Speed Awareness Course Falsehoods

  • 3 min read

In the UK, if you’re caught speeding by not-too-much, you may be offered the opportunity to pay attend a speed awareness course instead of receive a fine with points on your licence. This means you can avoid any increase in insurance (good), but you do need to take the time out of your day to attend (bad). The really good thing about the course (and the general aim) is that normally conscientious drivers might learn new things and be pulled back onto the path of righteousness, and the otherwise un-brilliant drivers might be persuaded that speeding’s not really a good option.
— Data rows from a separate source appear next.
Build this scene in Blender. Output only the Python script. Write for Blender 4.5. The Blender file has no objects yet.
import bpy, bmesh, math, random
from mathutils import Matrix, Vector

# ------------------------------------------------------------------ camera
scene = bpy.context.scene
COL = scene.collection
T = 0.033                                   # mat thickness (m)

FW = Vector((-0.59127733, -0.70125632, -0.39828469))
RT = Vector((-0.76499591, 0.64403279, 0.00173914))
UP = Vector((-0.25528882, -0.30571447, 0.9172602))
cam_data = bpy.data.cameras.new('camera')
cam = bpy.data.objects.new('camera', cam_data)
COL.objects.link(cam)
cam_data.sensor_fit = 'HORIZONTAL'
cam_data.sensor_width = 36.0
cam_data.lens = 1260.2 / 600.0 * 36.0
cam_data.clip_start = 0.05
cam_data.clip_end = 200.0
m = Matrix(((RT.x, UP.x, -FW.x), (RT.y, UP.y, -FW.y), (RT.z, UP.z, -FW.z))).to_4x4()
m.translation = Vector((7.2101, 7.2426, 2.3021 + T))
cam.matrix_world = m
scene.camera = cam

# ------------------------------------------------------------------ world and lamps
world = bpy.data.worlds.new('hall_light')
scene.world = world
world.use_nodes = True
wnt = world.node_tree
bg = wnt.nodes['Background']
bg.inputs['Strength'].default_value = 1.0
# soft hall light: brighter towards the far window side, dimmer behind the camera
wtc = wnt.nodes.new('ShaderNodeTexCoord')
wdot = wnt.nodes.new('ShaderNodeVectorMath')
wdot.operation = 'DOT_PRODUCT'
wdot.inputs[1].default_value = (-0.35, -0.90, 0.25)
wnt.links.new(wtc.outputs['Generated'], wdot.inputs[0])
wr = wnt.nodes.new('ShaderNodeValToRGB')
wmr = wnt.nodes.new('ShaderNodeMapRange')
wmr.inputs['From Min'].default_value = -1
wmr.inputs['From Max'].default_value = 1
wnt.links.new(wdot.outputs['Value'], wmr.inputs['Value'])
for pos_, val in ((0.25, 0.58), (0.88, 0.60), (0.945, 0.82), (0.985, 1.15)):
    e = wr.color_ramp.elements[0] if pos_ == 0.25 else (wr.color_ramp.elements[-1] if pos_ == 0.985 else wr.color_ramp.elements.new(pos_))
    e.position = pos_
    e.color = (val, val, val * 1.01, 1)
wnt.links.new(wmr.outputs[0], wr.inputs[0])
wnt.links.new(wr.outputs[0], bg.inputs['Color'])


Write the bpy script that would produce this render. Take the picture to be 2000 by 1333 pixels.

Generally a positive thing. What worried me was someone repeating a nugget of information given in a speed awareness course that knew had a high probability of being false, and I had to question it. It’s the idea that “SLOW” on a road is actually an acronym for “Speed Low Observe Warnings”, and this was given as a fact by the lecturer. Stop and engage brain for just a moment, even a few seconds and you can see through this. Obvious issues:

  1. If this is true, then is there a similar acronym for the Welsh “ARAD”?
  2. If true, wouldn’t it make sense for this to be taught more generally? Strangely, I can’t see *any* reference to SLOW in the the Highway Code.
  3. Lastly,why would this exist when the word “SLOW” is in itself pretty clear? Is it really possibly that when SLOW was first being painted on roads that this is what they really meant? Seriously.

Hang on, there’s more.

Some people are told in these courses that 112 is better as an emergency number as it alone passes your GPS co-ordinates to the emergency services (which attendees were told was not the case with 999). Again, simply not true. As it happens, the idea that either number magically transmits GPS information is bizarre in the first place. Trust me, my phone doesn’t. What actually happens is your phone is located using phone mast triangulation. This idiocy is then passed out in normally sensible newspapers (https://www.independent.co.uk/…/i-was-invited-to-attend-a-s…). There are two issues with this: 1. By saying things that are clearly and demonstrably untrue, the real information is tainted. Honestly, why should I believe any instructor who treats me like such as idiot? 2. There’s also the risk that actually dangerous information will be spread, believed in and acted upon.